As an aside, psychological research has actually shown that there is a large subset of the population that can't actually interpret graphically presented data. This appears not to be a matter of learning or experience, according to the researchers, but is actually some difference in the way visual information is processed. I find this last bit a little hard to believe, but the first bit is certainly true. We've certainly seen how hard it is for some people to interpret scope traces, without the numbers in boxes, and the few graphs of data in Ainslie's daft manuscripts are incorrectly presented, like Figure 2 in the first manuscript, which has the Dependent Variable (temperature over ambient) along the abscissa and the Independent Variable (supplied power) along the ordinate, backwards from conventional data graphing. Ainslie's display gives the viewer a completely different impression of the data than would a correctly presented graph.

Reference:
Tufte, ER (1983). The Visual Display of Quantitative Information. Pretty much the whole book.

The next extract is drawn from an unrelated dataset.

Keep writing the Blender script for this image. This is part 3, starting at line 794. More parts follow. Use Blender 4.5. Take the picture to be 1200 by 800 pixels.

One way to overcome intuitive interpretation is to use direct interpretation:  One can simply find dependent results for particular independent input values.  If for example one had a 0.2uH inductor, a known input voltage of 400Vac, and a measured voltage of 4Vac, one would see that ratio is 1/100.  One could then go to the Y axis and find 1/100 as an approximation and then see that low and behold that corresponds to w=R/100L.  Knowing that F is 2.4MHz, and that w=2piF ~15E6, one could estimate that R ~500 Ohms.  Could someone then further use this dark alchemy to estimate the true current?????  Could it be that the current would be a close approximation to:  Ipp = Vpp/jwL????  How much is 4V/5Ohms?????  Is it 14A as Ms. Ainslie insists?